Markovian inputs induce a dense optimal solution structure, contrasting with the sparse structure induced by i.i.d. inputs.

Highlights & Insights¶

Deep theoretical contribution: The NP-hardness proof reveals a fundamental expressive limitation of Transformers on structured inputs, representing a significant advance in the theory of ICL.
Novel multi-objective optimization perspective: Interpreting the multi-layer Transformer forward pass as simultaneously optimizing multiple objectives (beyond squared loss alone) provides a theoretical understanding of the necessity of depth.
Clear i.i.d. vs. Markovian contrast: The paper precisely characterizes how input structure shapes the mathematical form of the optimal solution.

Limitations & Future Work¶

Only linear self-attention is analyzed; practical components such as softmax attention, MLPs, and positional encodings are not considered.
The analysis is restricted to first-order binary Markov chains; higher-order chains and large state spaces are not covered.
A substantial gap remains between the theoretical results and practical Transformer training.
Empirical validation on real NLP or time-series tasks is absent.

vs. Ahn et al. (2023): They show that single-layer LSA admits an analytic solution with a sparse structure under i.i.d. linear regression; this paper reveals a dense structure and NP-hard difficulty under Markovian inputs.
vs. Rajaraman et al. (2024): They study token-level attention on a single sequence; this paper studies sequence-level attention across multiple sequences.
vs.
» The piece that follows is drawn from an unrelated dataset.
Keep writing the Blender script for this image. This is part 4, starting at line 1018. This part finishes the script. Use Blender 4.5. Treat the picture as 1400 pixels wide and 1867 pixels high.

Nichani et al. (2024): They prove that a two-layer Transformer can recover single-parent Markov chain transition probabilities via layer-wise training; this paper focuses on optimization hardness.

Rating¶

Novelty: ⭐⭐⭐⭐⭐ Both the NP-hardness proof and the multi-objective optimization interpretation are proposed for the first time.
Experimental Thoroughness: ⭐⭐⭐ Experiments primarily serve to validate theory; scale and diversity are limited.
Writing Quality: ⭐⭐⭐⭐ Mathematical derivations are rigorous, though notation is heavy.
Value: ⭐⭐⭐⭐ Provides an important theoretical perspective for understanding ICL mechanisms and Transformer expressive power.